GIVEN PROBLEM: Pick out each line below containing "Python".

>> Begin

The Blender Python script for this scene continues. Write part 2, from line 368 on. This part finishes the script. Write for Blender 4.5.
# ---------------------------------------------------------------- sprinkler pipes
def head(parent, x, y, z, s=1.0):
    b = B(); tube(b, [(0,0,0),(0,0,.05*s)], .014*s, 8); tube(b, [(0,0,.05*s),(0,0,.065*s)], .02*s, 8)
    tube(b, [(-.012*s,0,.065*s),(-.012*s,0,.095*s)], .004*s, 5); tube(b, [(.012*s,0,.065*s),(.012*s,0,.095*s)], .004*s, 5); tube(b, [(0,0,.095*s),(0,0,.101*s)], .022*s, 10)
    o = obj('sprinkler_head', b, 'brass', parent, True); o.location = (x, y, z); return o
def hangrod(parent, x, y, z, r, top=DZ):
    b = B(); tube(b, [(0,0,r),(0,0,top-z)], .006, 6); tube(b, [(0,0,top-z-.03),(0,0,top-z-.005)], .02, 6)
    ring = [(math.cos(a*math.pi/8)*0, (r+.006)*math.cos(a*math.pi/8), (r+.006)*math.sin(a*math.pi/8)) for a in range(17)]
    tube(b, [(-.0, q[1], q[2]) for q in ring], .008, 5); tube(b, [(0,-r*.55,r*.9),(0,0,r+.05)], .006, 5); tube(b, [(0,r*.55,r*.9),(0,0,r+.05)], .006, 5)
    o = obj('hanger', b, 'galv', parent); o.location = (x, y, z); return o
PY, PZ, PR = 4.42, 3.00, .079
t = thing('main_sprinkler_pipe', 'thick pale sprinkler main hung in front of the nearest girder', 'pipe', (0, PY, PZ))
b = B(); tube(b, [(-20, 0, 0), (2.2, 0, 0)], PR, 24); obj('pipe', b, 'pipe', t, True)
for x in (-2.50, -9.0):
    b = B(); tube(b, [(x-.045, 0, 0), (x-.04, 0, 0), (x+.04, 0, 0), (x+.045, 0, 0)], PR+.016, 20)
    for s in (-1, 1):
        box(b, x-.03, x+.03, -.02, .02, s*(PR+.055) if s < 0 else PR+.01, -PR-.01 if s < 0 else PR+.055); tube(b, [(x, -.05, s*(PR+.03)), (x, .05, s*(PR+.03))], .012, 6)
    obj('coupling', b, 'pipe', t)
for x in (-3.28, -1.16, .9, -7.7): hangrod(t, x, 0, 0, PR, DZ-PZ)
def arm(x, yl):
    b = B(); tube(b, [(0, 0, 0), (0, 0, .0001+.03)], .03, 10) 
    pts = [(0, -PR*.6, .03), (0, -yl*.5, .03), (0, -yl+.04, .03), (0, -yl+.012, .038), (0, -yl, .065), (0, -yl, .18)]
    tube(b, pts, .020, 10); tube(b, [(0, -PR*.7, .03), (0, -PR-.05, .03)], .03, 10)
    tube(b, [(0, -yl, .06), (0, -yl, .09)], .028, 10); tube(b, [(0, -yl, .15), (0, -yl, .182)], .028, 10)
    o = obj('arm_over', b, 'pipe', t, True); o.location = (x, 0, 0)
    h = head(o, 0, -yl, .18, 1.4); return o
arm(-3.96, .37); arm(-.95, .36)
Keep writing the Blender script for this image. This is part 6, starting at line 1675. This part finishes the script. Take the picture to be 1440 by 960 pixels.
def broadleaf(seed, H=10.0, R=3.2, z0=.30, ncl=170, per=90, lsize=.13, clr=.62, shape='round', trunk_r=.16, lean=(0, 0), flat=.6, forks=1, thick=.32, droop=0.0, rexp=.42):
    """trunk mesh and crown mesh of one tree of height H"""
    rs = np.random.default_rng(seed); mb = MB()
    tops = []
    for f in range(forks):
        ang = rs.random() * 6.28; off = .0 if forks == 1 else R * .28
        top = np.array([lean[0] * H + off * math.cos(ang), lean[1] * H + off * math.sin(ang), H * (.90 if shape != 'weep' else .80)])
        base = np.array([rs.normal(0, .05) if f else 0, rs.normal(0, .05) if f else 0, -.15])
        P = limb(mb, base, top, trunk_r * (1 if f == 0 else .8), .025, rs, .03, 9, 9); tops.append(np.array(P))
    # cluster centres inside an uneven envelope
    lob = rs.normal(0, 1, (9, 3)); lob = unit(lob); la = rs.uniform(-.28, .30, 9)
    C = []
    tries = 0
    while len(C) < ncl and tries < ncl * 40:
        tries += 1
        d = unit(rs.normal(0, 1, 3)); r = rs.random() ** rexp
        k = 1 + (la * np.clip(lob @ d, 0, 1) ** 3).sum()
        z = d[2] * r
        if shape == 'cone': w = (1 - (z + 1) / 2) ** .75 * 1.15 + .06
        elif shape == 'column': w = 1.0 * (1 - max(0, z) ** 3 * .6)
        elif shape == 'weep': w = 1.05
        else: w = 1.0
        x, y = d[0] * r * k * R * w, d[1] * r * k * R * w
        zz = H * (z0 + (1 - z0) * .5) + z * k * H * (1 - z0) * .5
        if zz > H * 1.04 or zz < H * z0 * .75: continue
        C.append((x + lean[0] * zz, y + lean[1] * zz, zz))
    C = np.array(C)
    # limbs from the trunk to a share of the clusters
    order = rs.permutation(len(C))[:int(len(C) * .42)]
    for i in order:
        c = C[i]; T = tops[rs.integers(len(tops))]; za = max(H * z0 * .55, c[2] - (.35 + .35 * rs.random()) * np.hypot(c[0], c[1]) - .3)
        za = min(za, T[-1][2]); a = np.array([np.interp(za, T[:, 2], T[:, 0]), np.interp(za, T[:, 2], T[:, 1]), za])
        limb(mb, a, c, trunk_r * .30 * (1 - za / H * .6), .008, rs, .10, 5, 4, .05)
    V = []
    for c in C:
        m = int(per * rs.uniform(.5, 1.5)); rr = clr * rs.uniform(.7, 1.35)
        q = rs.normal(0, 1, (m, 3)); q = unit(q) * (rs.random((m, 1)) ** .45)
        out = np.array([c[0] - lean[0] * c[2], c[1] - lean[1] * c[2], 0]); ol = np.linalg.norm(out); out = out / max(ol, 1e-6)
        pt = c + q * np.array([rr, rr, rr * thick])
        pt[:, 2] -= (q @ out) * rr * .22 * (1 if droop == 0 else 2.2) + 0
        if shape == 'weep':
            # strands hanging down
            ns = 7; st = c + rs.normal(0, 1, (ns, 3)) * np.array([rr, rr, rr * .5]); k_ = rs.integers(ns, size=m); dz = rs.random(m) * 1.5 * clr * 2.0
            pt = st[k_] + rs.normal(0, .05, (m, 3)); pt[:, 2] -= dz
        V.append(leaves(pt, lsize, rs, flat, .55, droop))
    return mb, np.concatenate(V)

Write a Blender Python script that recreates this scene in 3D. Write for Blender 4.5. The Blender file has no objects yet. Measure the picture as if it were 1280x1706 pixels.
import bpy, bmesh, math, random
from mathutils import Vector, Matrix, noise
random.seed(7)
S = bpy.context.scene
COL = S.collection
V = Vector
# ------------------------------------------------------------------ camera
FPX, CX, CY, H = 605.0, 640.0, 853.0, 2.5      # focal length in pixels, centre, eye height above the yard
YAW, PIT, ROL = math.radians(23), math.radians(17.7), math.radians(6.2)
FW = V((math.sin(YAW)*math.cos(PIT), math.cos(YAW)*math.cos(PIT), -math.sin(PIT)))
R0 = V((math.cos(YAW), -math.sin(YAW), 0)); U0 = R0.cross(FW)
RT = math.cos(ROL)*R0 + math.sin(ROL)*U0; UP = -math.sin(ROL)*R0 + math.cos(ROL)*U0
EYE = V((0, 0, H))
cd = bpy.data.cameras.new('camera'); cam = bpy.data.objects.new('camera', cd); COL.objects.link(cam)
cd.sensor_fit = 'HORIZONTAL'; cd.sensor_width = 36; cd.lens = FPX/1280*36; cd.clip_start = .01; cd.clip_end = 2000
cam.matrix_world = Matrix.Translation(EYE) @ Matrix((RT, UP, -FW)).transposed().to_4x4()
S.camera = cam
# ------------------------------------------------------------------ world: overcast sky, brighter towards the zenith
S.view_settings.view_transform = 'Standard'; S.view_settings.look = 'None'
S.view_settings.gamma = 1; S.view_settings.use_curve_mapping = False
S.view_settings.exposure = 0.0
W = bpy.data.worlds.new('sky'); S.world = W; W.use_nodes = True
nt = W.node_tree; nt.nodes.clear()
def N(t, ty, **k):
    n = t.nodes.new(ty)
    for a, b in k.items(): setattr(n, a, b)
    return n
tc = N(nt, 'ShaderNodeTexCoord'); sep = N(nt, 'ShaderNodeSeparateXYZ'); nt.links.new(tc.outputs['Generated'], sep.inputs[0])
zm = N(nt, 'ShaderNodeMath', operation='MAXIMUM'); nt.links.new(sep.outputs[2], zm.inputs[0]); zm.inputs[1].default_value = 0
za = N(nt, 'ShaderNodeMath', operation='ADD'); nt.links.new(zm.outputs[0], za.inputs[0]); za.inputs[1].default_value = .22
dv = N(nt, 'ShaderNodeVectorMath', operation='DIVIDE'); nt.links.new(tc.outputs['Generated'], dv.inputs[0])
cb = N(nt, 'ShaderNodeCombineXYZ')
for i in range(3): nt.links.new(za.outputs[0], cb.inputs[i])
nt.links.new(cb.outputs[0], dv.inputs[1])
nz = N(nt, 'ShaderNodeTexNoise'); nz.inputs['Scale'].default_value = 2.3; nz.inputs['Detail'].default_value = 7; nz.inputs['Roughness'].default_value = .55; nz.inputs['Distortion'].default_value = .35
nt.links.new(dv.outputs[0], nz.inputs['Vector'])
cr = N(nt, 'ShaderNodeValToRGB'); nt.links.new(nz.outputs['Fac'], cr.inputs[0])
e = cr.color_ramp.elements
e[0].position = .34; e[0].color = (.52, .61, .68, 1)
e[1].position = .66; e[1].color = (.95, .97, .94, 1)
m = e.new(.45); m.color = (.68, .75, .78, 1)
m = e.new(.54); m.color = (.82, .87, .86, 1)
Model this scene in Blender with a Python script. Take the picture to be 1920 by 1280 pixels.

>> End

SOLVED EXERCISE:
The Blender Python script for this scene continues. Write part 2, from line 368 on. This part finishes the script. Write for Blender 4.5.
Write a Blender Python script that recreates this scene in 3D. Write for Blender 4.5. The Blender file has no objects yet. Measure the picture as if it were 1280x1706 pixels.
Model this scene in Blender with a Python script. Take the picture to be 1920 by 1280 pixels.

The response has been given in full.